The research revealed that 40 percent of ‘Click & Collect’ Christmas shoppers had a very positive experience of using such services over Christmas; however it also highlighted a number of areas where there was still room for improvement.

More than a third encountered issues that potentially had a negative impact on their shopping experience. Of those that selected the issues listed, 30 percent had experienced long waiting times due to a lack of in-store staff, 29 percent cited a lack of a dedicated area in-store for ‘Click & Collect’ purchases, and 25 percent said staff were unable to / took a long time to source goods in-store.

Looking more broadly at shopping at Christmas, the research highlighted that nearly a half of Brits did at least half of their shopping online; of those who did Christmas shopping, 18 percent stated that they did more Christmas shopping online than they originally planned. 
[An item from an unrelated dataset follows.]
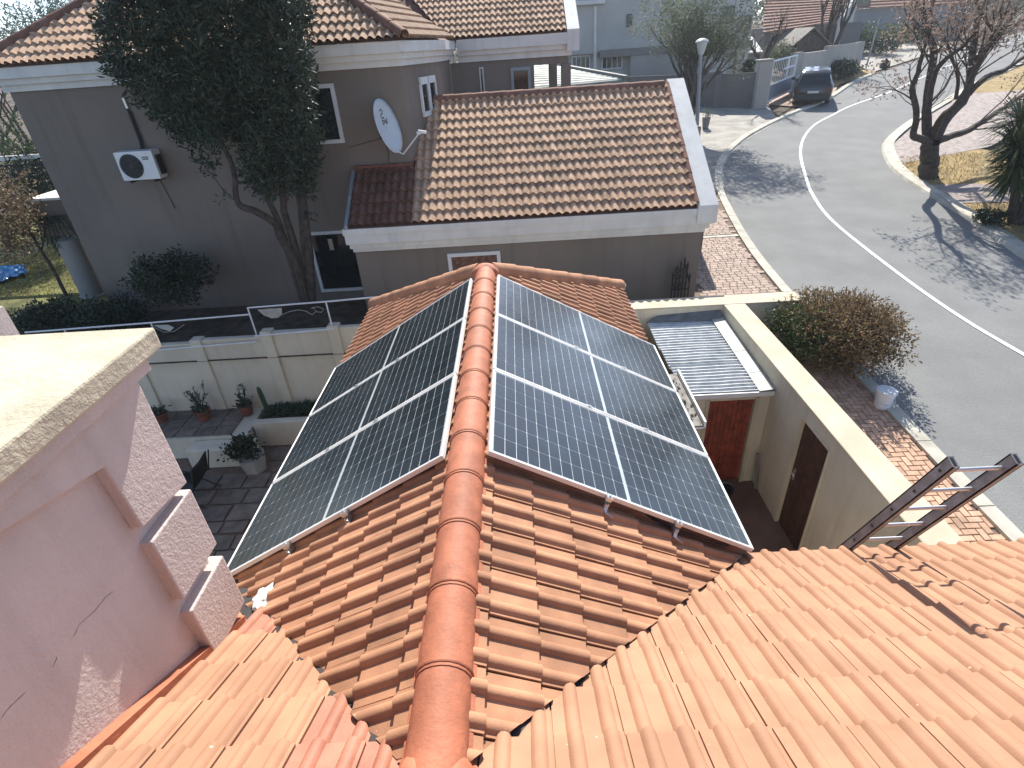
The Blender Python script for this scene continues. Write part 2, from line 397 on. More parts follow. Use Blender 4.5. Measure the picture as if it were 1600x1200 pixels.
# ------------------------------------------------------------------ the house the photo is taken from
hs = thing('house', 'pink stuccoed gable wall with quoins and sunlit terracotta roof in front', 'house', (0, -4, -4.5))
PM = math.radians(29.7)
def MZ(y): return -1.13+(.03-y)*math.tan(PM)
dk = MB()
EY = .05
dk.poly(V((0, YV, MZ(YV)-.02)), V((0, -3.6, MZ(-3.6)-.02)), V((5.4, -3.6, MZ(-3.6)-.02)), V((5.4, EY, MZ(EY)-.02)), V((XE-.03, EY, MZ(EY)-.02)))
dk.poly(V((0, YV, MZ(YV)-.02)), V((-XE+.03, EY, MZ(EY)-.02)), V((-2.1, EY, MZ(EY)-.02)), V((-2.1, -3.6, MZ(-3.6)-.02)), V((0, -3.6, MZ(-3.6)-.02)))
mroof = dk.build('main_roof', TILEM, hs)
U, W = V((-1, 0, 0)), V((0, -math.cos(PM), math.sin(PM)))
O = V((0, EY, MZ(EY)))
P3 = lambda x, y: V((x, y, MZ(y)))
pr = [P3(5.4, EY), P3(XE-.03, EY), P3(.03, YV+.02), P3(.07, -3.5), P3(5.4, -3.5)]
tile_roof(mroof, O, U, W, uv_poly(O, U, W, pr), .288, .325, tile_m, TILEM, -2.168-.288*20, .0)
pl = [P3(-.06, YV+.03), P3(-1.40, -.47), P3(-1.40, -3.5), P3(-.10, -3.5)]
tile_roof(mroof, O, U, W, uv_poly(O, U, W, pl), .288, .325, tile_m, TILEM, .02, .0, alt=(lambda P: (P.x > -.50 and P.y < -1.3 and P.x < -.1) or (P.x < -1.2 and P.y > -.9), tile_p))
mb = MB()                                                     # open valley gutters
for s in (1, -1):
    a, b = V((s*.05, YV+.04, MZ(YV)+.0)), V((s*(XE+.02), .06, MZ(.06)-.004))
    mb.bar(a, b, .13, .006)
mb.build('valley_gutter', M('valley_lead', (.05, .043, .04), .7, .2, 6, .2, 40), mroof)
hw = MB().box(-1.62+3.2, 5.2, -6, -.32, -4.5, -1.4).build('wall', CREAM, hs)
# pink gable wall with stepped plaster quoins
XW, XB = -1.462, -1.40
MB().box(-3.6, XW, -6, -.60, -4.5, 1.0).build('gable_wall', PINK, hs)
yc = -.556
band = MB().prism([V((XW-.002, yc, .345)), V((XW-.002, yc, 1.003)), V((XW-.002, -6, 1.003)), V((XW-.002, -6, .985)), V((XW-.002, -1.9, .985)), V((XW-.002, -1.43, .896)), V((XW-.002, -.945, .778)), V((XW-.002, -.93, .40))], V((XB-XW, 0, 0)))
bevel(band.build('plaster_band', PINK, hs), .008, 2)
for z0, z1 in ((-.115, .302), (-.625, -.212)):
    bevel(MB().box(-1.75, XB, -.93, yc, z0, z1).build('quoin', PINK, hs), .008, 2)
bevel(MB().box(-3.9, -1.355, -6, -.50, 1.001, 1.085).build('cornice', PINK, hs), .008, 2)
cp = MB().box(-4.0, -1.31, -6, -.43, 1.083, 1.19).build('coping', COPING, hs); bevel(cp, .012, 2)
q = at(18, 500, .8)
MB().box(-6, q.x, .4, .8, -4.5, at(5, 478, .8).z).build('side_parapet', PINK, hs)
fl = MB().bar(P3(-1.44, -3.5)+V((0, 0, .035)), P3(-1.44, -.62)+V((0, 0, .035)), .075, .06)
fl.build('wall_flashing', RIDGE, hs)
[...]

The research also revealed that many shoppers ended up ordering items earlier than planned as a result of retailers setting ordering deadlines a week or more in advance of Christmas Day. In fact, 17 percent of shoppers stated that ordering deadlines had made them shop at a store instead of online. 

Despite some retailers offering premium delivery services that would enable consumers to order goods as late as 23 December (and still guarantee pre-Christmas delivery), only eight percent of shoppers said they had used them.

“The growth of online retail in the UK shows no sign of slowing down. At the same time, customers’ service expectations are greater than ever, meaning they will simply shop elsewhere if retailers fail to meet them,” Shorrock concludes. “This in turn is placing greater strain on retailers’ supply chain capabilities, especially over the Christmas period when demand is at its highest.

“Retail phenomena such as Black Friday and Cyber Monday have only further increased consumer demand, yet retailers still struggle to cope effectively with its implications. The Christmas shopping experience can often dictate a person’s shopping habits for the next 12 months and beyond.

“At a time when margins remain squeezed, retailers need to ensure they are delivering a great experience both online and in store.  Those that don’t will not have much to celebrate next Christmas.”